I'll bring you a bucket of sunflowers when we get home, my girl.

Monday, August 3, 2015

Making Out with Sam

I feel good about that title.

At sixth grade graduation I was given the: "A Place for Everything and Everything in Its Place" award from my teacher Lynn Hooper, who sounded like a mouse when she sneezed. It impressed me that my teacher could see in me what I hadn't recognized. I like things neat and put away.

But you know, a decade later I became a mom. Another decade has brought Legos, piles of mail, dust, dishes, dirty clothes, Legos, crumbs, two dogs, and Legos. And (a true surprise!) I don't even mind that things can't be all tidy and whatnot most days. But lately I've been bothered by the boxes of random, well, crap that have accumulated over our moves: apartment-apartment-house-house-house. Too much. So I'm going through them. Paper by paper, old cell phone by old cell phone, college binder by college binder.

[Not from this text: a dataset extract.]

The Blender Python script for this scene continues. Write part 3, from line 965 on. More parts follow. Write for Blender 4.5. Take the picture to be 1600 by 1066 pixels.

The other day I was finding places for things and cleaning the bedroom at the same time. I found film from Sam's photography class, negatives of me playing basketball in shiny shorts. I looked through yearbooks and saw what Sam and I wrote each other. I compared what we said when we were together vs. when we were not (ouch). I found notes on lined paper we had written and folded all creative-like ("To open, pull here."). I found a paper box he folded for me, with a teeny tiny note, with these words in red pen:

How was 3rd and 4th? English was or is cool right now because the freshmen take those tests during class and we (sophs) get free time! The only stupid class I'll have today is math. I love being in a good mood! Do you like relish?? -Sam

Pure joy.

I dusted the desk. I picked up bottles of perfume and cologne from a brass tray so I could dust underneath and around. I opened his classic, almost vintage at this point, bottle of Polo Sport. I breathed in. I was taken back to the front seat of his tan Geo Prism. I was taken back to hugging him on the porch. I was taken back to the first time we made out. I opened the bottle of perfume he brought back for me from Europe. I felt sixteen.

I fell in love with High School Sam while in high school, and I fell in love with High School Sam while cleaning there in our bedroom, with items from our life together scattered all over. I fell (again) for the man he has become, for the father he is, for my best friend. Plus he loves me even though I don't squeeze the toothpaste from the end of the tube. And he's still really good at kissing.